[Some records]
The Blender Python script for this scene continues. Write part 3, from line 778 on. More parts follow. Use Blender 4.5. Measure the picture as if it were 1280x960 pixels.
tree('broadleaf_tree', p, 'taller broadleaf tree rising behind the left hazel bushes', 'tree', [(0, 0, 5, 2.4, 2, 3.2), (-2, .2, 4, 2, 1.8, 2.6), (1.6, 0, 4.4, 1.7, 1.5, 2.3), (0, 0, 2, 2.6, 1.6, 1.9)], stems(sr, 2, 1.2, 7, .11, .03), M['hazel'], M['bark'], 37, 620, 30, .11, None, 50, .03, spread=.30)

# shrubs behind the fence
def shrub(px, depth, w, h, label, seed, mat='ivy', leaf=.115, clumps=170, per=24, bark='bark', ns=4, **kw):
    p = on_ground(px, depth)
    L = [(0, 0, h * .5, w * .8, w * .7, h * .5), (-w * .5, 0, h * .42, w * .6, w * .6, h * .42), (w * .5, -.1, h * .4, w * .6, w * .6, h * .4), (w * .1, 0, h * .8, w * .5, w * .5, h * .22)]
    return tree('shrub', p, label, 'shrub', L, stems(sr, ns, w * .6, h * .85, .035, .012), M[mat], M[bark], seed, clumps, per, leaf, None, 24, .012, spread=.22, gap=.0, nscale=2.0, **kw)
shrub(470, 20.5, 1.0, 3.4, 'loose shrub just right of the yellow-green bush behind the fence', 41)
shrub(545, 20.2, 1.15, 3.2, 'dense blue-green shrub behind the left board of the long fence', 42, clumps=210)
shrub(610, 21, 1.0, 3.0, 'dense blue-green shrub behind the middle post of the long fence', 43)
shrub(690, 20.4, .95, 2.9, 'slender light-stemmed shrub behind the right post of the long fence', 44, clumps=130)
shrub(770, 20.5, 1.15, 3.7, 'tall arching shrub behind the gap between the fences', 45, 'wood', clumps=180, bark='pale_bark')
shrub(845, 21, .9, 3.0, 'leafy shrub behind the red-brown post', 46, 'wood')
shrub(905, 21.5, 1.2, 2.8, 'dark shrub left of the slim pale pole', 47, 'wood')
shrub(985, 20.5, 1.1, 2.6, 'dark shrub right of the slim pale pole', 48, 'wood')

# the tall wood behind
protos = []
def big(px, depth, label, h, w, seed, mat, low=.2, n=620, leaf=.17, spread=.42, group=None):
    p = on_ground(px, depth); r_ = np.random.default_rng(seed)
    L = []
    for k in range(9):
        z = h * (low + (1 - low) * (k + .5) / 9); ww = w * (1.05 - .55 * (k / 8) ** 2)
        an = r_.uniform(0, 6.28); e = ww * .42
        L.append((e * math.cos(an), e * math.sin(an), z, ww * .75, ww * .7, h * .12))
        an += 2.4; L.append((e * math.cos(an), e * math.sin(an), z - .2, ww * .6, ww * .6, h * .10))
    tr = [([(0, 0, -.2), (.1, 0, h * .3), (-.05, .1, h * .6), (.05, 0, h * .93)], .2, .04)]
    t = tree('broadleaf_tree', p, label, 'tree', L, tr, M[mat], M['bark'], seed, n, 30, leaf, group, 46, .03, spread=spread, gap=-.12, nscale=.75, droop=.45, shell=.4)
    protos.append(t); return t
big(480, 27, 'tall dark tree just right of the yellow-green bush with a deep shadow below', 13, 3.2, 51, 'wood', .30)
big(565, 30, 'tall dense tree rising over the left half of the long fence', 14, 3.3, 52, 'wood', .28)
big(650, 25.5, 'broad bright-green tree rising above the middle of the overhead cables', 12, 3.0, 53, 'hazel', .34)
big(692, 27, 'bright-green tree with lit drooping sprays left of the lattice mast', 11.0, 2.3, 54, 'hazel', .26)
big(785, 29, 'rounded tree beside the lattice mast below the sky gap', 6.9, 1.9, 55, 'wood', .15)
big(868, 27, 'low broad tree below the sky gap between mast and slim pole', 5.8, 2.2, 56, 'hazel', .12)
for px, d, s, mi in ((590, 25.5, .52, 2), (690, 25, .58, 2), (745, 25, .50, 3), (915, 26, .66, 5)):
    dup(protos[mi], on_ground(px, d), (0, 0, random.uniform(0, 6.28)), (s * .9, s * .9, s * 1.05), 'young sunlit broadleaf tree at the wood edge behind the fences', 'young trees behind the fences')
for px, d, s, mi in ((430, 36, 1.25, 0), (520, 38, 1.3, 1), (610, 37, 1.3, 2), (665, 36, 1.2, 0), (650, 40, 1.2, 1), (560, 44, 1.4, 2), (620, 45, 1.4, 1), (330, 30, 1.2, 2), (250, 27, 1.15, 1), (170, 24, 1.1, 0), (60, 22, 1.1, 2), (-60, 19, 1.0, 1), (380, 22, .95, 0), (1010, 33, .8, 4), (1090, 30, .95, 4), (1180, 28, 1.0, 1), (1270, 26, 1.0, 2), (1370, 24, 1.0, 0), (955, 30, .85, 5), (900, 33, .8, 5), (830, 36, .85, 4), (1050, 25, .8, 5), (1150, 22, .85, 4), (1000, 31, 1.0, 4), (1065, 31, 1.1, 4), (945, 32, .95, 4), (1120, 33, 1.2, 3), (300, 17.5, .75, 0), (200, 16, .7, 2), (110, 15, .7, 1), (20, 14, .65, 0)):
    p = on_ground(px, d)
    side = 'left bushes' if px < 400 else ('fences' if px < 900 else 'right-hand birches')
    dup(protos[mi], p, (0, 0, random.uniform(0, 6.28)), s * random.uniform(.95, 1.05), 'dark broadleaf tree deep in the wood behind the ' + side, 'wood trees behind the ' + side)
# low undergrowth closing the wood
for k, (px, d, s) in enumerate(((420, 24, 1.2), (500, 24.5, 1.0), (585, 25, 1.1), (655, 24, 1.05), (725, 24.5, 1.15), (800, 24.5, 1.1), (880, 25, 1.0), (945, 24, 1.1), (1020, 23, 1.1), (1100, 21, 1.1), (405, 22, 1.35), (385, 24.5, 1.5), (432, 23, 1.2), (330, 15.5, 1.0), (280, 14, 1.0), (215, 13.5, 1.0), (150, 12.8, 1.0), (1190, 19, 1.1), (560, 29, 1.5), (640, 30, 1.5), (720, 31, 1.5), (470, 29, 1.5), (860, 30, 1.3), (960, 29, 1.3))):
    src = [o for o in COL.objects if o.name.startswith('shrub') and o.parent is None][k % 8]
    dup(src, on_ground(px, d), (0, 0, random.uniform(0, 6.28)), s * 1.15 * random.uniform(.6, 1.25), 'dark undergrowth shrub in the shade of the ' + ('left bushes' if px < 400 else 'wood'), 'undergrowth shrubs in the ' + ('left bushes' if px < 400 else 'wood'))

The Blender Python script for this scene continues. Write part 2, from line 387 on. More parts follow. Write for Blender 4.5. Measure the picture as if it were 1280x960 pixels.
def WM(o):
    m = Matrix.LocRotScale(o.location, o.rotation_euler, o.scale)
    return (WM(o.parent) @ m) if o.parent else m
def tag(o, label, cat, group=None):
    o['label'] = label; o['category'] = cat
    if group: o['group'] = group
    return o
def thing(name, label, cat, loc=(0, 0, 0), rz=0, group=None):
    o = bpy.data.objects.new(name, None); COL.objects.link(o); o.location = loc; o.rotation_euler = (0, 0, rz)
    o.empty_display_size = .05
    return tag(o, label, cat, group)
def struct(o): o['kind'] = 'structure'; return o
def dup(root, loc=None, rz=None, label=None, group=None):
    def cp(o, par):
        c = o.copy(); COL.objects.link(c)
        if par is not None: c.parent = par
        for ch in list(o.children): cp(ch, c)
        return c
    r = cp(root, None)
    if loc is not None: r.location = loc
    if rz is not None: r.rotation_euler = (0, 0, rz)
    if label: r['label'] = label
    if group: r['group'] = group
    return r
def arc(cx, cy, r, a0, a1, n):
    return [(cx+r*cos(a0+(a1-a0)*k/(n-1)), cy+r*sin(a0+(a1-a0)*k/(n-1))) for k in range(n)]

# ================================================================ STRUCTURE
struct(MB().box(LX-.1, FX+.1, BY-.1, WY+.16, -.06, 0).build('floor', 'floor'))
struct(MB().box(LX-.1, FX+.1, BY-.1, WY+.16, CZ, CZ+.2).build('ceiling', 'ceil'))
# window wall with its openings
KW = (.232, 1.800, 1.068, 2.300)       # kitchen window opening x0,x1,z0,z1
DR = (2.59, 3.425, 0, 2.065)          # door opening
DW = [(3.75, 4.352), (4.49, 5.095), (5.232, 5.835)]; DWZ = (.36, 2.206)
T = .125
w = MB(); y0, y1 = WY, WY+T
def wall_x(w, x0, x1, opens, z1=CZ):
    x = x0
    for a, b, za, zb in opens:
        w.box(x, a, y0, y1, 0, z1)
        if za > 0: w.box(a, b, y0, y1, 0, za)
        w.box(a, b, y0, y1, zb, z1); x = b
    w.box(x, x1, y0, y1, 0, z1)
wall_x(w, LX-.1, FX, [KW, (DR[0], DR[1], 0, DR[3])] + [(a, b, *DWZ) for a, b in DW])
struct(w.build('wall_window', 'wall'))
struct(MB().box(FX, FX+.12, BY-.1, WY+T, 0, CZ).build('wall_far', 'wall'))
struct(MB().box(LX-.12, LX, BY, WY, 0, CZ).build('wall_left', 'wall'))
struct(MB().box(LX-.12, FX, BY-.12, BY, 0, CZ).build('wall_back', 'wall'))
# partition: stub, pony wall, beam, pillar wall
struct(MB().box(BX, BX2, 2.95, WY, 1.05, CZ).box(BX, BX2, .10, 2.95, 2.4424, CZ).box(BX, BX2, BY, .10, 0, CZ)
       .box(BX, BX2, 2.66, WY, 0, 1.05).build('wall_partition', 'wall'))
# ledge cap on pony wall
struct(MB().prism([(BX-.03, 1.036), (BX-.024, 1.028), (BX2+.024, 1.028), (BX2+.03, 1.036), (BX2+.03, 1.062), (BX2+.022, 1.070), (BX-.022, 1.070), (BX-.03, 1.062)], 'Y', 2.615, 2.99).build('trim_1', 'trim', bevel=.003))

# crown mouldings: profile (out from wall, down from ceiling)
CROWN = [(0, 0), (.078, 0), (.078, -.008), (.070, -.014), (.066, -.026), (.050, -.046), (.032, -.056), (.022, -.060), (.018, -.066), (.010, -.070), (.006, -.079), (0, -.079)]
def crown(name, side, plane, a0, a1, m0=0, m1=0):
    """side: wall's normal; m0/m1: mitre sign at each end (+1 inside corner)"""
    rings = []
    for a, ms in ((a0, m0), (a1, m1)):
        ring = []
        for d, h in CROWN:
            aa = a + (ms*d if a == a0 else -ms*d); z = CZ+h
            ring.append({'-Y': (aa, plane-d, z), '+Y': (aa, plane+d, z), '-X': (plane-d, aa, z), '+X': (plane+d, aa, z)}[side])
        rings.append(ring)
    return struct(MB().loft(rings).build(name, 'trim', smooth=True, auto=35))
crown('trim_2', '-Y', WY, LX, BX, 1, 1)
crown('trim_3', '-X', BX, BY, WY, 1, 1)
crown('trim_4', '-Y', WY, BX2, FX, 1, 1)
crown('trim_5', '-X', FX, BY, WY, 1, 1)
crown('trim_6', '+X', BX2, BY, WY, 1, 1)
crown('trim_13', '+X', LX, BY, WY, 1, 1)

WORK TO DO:
Return only the lines from the beginning of the material up to and including the line with "tree('broadleaf_tree', p, 'taller", exactly as written.

REPLY:
The Blender Python script for this scene continues. Write part 3, from line 778 on. More parts follow. Use Blender 4.5. Measure the picture as if it were 1280x960 pixels.
tree('broadleaf_tree', p, 'taller broadleaf tree rising behind the left hazel bushes', 'tree', [(0, 0, 5, 2.4, 2, 3.2), (-2, .2, 4, 2, 1.8, 2.6), (1.6, 0, 4.4, 1.7, 1.5, 2.3), (0, 0, 2, 2.6, 1.6, 1.9)], stems(sr, 2, 1.2, 7, .11, .03), M['hazel'], M['bark'], 37, 620, 30, .11, None, 50, .03, spread=.30)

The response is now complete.